Louisa Burnham, a professor of history, received her A.B. from Harvard-Radcliffe in 1986, studied at the Ecole des Hautes Etudes en Sciences Sociales in Paris from 1996 to 1997, and received her Ph.D. from Northwestern University in 2000. She expanded her doctoral dissertation into the book So Great a Light, So Great a Smoke: The Beguin Heretics of Languedoc, published earlier this year by Cornell University Press. She joined the Middlebury faculty in 2002, after working as a lecturer at Northwestern. Courses she’s taught include the Making of Europe, the Early Middle Ages, the Mediterranean World, Early Modern Europe, Medieval Cities, and the Burning Times: Heresy, Inquisition and Witchcraft in Medieval Europe.

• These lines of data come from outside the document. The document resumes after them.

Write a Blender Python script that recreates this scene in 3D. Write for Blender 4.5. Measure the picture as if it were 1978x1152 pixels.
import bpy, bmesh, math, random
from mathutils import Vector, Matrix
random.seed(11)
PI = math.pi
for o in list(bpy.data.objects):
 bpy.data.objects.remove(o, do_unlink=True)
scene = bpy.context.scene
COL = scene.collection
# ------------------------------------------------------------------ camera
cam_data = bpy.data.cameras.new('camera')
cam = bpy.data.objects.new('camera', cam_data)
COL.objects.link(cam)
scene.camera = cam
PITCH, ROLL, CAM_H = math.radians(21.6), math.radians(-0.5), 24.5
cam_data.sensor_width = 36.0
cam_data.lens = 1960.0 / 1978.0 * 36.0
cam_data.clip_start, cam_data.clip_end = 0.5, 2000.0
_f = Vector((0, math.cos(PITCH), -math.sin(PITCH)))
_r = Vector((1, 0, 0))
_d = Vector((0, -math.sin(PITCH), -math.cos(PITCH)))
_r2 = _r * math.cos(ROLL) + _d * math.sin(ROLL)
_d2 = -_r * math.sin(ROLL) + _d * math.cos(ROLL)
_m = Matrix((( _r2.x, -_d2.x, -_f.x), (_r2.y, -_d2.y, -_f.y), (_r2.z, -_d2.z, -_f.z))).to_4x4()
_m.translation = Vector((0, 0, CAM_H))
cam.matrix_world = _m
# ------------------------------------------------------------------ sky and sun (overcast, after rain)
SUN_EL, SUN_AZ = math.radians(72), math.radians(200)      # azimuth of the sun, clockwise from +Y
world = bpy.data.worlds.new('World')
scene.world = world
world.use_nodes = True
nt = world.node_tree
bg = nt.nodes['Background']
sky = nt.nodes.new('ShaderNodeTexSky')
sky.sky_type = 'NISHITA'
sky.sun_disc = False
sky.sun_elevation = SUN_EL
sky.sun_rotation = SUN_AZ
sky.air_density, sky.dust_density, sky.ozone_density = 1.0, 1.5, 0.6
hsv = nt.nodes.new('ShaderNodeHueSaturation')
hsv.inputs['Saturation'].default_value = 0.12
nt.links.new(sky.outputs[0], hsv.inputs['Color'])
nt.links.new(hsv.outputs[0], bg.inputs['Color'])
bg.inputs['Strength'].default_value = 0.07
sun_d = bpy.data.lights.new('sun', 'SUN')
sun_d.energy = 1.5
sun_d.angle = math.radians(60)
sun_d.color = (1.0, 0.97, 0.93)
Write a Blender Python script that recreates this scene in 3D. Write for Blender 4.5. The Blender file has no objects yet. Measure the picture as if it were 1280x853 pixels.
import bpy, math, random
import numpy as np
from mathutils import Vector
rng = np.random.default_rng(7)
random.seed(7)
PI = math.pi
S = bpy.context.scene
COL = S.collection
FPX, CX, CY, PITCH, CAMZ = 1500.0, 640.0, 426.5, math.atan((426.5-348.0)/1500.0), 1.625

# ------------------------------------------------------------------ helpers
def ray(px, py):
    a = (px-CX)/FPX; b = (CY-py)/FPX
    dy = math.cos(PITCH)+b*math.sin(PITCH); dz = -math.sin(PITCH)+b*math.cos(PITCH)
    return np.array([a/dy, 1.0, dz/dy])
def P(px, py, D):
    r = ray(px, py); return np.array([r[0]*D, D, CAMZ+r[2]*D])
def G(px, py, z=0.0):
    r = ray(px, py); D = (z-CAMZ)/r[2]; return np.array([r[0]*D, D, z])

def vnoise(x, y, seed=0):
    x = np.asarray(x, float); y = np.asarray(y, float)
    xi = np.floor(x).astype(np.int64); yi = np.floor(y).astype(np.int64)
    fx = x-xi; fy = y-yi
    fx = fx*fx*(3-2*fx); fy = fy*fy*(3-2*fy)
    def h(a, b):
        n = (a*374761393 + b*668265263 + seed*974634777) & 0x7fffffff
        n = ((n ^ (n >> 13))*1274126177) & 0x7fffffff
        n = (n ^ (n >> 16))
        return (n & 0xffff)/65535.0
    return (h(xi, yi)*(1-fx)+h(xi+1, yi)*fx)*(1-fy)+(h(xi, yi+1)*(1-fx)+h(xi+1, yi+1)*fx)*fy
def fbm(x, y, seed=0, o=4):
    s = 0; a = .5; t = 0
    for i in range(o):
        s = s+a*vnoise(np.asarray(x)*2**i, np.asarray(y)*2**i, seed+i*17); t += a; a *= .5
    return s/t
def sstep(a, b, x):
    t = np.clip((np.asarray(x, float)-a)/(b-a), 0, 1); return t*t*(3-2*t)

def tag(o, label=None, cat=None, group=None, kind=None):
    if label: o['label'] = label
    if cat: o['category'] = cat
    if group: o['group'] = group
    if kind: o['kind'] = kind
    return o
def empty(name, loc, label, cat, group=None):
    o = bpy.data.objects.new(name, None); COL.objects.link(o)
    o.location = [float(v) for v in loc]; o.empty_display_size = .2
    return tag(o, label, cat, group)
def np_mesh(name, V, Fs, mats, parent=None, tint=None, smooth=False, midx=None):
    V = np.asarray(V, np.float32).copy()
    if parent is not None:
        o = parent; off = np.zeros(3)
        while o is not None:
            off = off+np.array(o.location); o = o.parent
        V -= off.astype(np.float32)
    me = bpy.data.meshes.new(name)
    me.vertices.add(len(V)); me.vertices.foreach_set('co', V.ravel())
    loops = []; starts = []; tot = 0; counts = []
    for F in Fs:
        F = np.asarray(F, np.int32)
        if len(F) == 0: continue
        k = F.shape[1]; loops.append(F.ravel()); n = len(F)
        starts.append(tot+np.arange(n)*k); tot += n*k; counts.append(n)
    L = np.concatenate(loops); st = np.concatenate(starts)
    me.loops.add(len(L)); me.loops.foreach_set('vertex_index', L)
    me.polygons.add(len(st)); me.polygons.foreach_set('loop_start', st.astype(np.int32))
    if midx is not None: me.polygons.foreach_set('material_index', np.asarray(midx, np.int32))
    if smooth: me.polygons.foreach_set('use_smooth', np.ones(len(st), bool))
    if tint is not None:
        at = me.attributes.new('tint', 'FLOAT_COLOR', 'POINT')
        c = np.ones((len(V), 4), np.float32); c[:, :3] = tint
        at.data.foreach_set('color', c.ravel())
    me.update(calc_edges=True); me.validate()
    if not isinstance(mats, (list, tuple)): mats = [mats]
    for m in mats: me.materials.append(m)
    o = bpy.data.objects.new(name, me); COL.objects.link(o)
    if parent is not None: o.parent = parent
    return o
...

In addition to So Great a Light, Burnham has published numerous articles and presented papers at conferences around the country and the world. And she’s now at work on another book project, Medieval Heresy: The Church’s Struggle for Orthodoxy and Survival, under contract with I.B. Tauris, a London publisher. The book is aimed at undergraduate history students. Since coming to Middlebury, her research work has been supported by several grants and stipends and has taken her to Italy, Spain, Egypt, Turkey and Greece. She has served on the College’s Community Council and is currently a member of the Faculty Council. She has also worked as a “liberal arts mentor” for students preparing for teacher certification in history.
Jason Arndt, a professor of psychology, received his bachelor’s degree in psychology from the University of Kansas in 1995, and his M.A. (1997) and Ph.D. (2000) in cognitive psychology from the University of North Carolina. He served as a post-doctoral research associate at Carnegie Mellon University before joining the Middlebury faculty in 2002. Among the courses he has taught at Middlebury are the introductory survey course in psychology, research methodology, cognitive psychology, a senior seminar in human memory, and a first year seminar and winter term course on animal cognition.
Arndt says his research focuses on “understanding the bases of recognition memory, or how humans are able to realize that they have experienced an event in the past.” He has presented at conferences and published numerous articles, many with Middlebury undergraduates as co-authors, including most recently “Recognition Without Identification for Words, Pseudowords and Nonwords,” in the Journal of Memory and Language. His research has been supported by grants from the National Science Foundation, the National Institutes of Health and Vermont’s Experimental Program to Stimulate Competitive Research (VT-EPSCoR). At Middlebury, he has served on the Institutional Review Board, and as a new faculty mentor.